No seu ponto de vista, o que faz com que a desigualdade cresça não são as ferramentas em si, mas o seu modelo de negócio. Ele destaca que a produção científica traz soluções para problemas sociais, como a fome, mas que esse não é um ponto de interesse das empresas.

“Não é necessário temer a tecnologia, mas é necessário regular. Uma regulação política, ou seja, o que a tecnologia pode fazer, é capaz de fazer, mas que é bom para a humanidade que ela faça? Se não for bom, é preciso regular e impedir que faça”, completa Fonseca.

PÚBLICO

Entre quem acompanhou as discussões estava a acadêmica de Jornalismo Karine Silva, 23. À FOLHA, ela destacou que a disseminação científica em um ambiente diversificado é importante, sobretudo para o público mais jovem. “Quebra um pouco de tabu trazer para um ambiente mais descontraído”.

Sobre a discussão relacionada ao trabalho, Silva acredita ser fundamental entender como ferramentas como a IA, por exemplo, funcionam e podem ser aplicadas. “Principalmente no mercado de trabalho, porque a gente trabalha e vê no dia a dia, tenta entender como funciona de verdade, e ter profissionais falando sobre isso é muito interessante”.

O engenheiro Rafael Silva, 41, não foi para o pub com o intuito de assistir às palestras, mas teve uma surpresa positiva com a discussão sobre tecnologia e trabalho. “É um tema bem importante, um tema curioso, acho que vale uma troca de conhecimento”, disse. “Eu trabalho com tecnologia, é a minha área fim.”

OBJETIVOS DO PINT OF SCIENCE

O coordenador geral do Pint of Science, Eduardo Inocente Jussiani, que é professor do Departamento de Física da UEL, destaca a importância do evento na área da divulgação científica, justamente por estar presente em vários países.

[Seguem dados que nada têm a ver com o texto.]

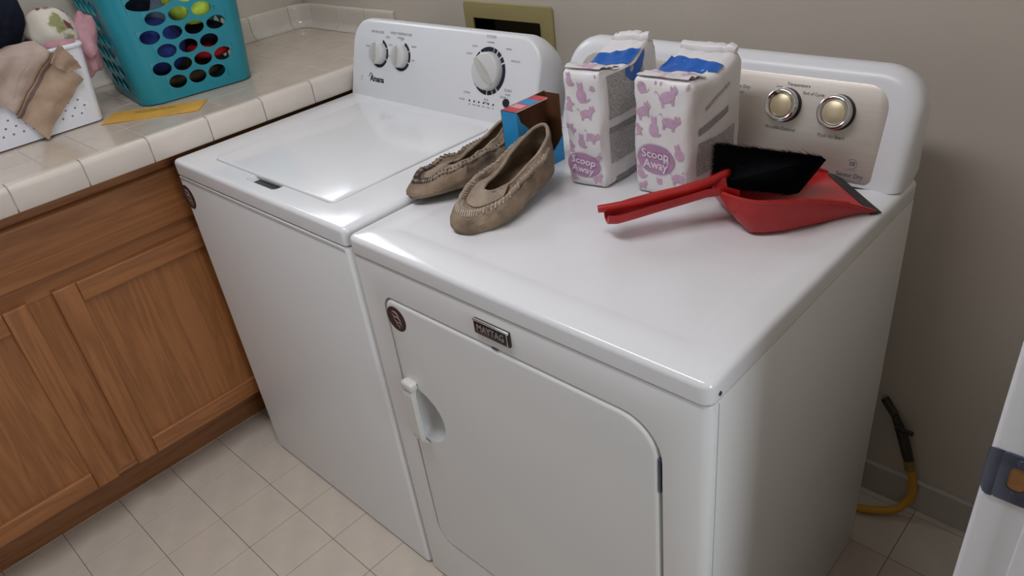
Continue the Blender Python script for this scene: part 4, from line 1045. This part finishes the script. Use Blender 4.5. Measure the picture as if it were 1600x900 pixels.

“A proposta é fazer divulgação científica, levar ciência para ambientes descontraídos como bares, restaurantes e cafés. A proposta acaba tendo dois lados: um é possibilitar que a sociedade tenha contato com os pesquisadores aqui de Londrina e, outro, propiciar que esses cientistas saiam dos laboratórios, do dia a dia de trabalho, e tenham essa oportunidade de conversar com a comunidade a respeito dos trabalhos que desenvolvem”, afirma.

No total, a edição deste ano do evento contou com nove palestras em Londrina, em temas que foram do uso de biogás e discussões sobre masculinidades, até o futuro do trabalho.

“Ainda é muito pouco comparado com a quantidade de trabalhos, de pesquisas que são desenvolvidas nas nossas instituições. É uma coisa absurda a quantidade de conhecimento que é gerado na UEL, na UTFPR e nas demais instituições da cidade”, diz o coordenador. “É um pequeno apanhado. Como diz em linguagem de boteco, é um pequeno ‘tira-gosto’ para que comunidade conheça o trabalho dos cientistas de Londrina.”